Many national governments offered new financial pledges.  Collectively, developed countries pledged $19 billion to help developing countries, including an announcement by Secretary of State John Kerry that, by 2020, the United States will double its support for adaptation efforts to $800 million a year.  In another sign that developing countries are now also providing support, Vietnam pledged $1 million to the new Green Climate Fund (GCF).  And for the first time, subnational governments also offered pledges, including 1 million euros from the city of Paris for the GCF, and CAD 6 million from Quebec for the UNFCCC’s Least Developed Countries Fund.
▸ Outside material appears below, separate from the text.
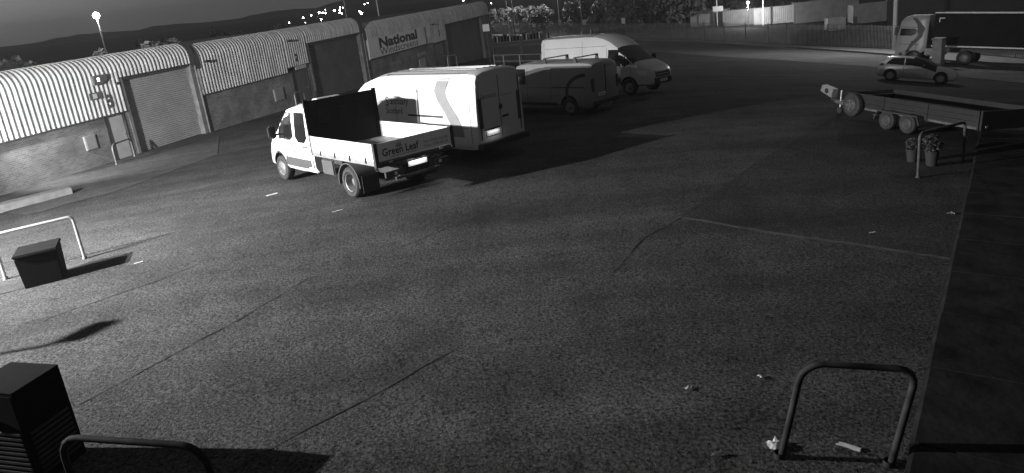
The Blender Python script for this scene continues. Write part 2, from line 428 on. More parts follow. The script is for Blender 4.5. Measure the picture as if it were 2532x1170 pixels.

Governments also launched new joint initiatives. India and France led 120 countries in announcing an International Solar Alliance supporting solar energy deployment in developing countries.  More than 20 developed and developing countries launched Mission Innovation, pledging to double public investment in clean energy research and development over five years.

New and strengthened initiatives also came from “non-state actors,” including cities, states and regions, companies and investors.  Microsoft founder Bill Gates and 27 other major investors in 10 countries launched the Breakthrough Energy Coalition to steer more private capital into clean energy deployment.  And at a side summit hosted by Paris Mayor Anne Hidalgo and former New York mayor Mike Bloomberg, the Compact of Mayors declared that the collective commitments of more than 360 cities will deliver over half of the world’s potential urban emission reductions by 2020.

All through the year, France encouraged non-state actors to demonstrate their action and support by entering pledges into the NAZCA Portal set up under the Lima-Paris Action Agenda.  By the time of Paris, the portal listed nearly 11,000 commitments from 2,250 cities, 150 regions, 2,025 companies, 424 investors, and 235 civil society organizations.

The unprecedented showing of action and support from all levels of society was widely credited as an important factor in Paris’ success.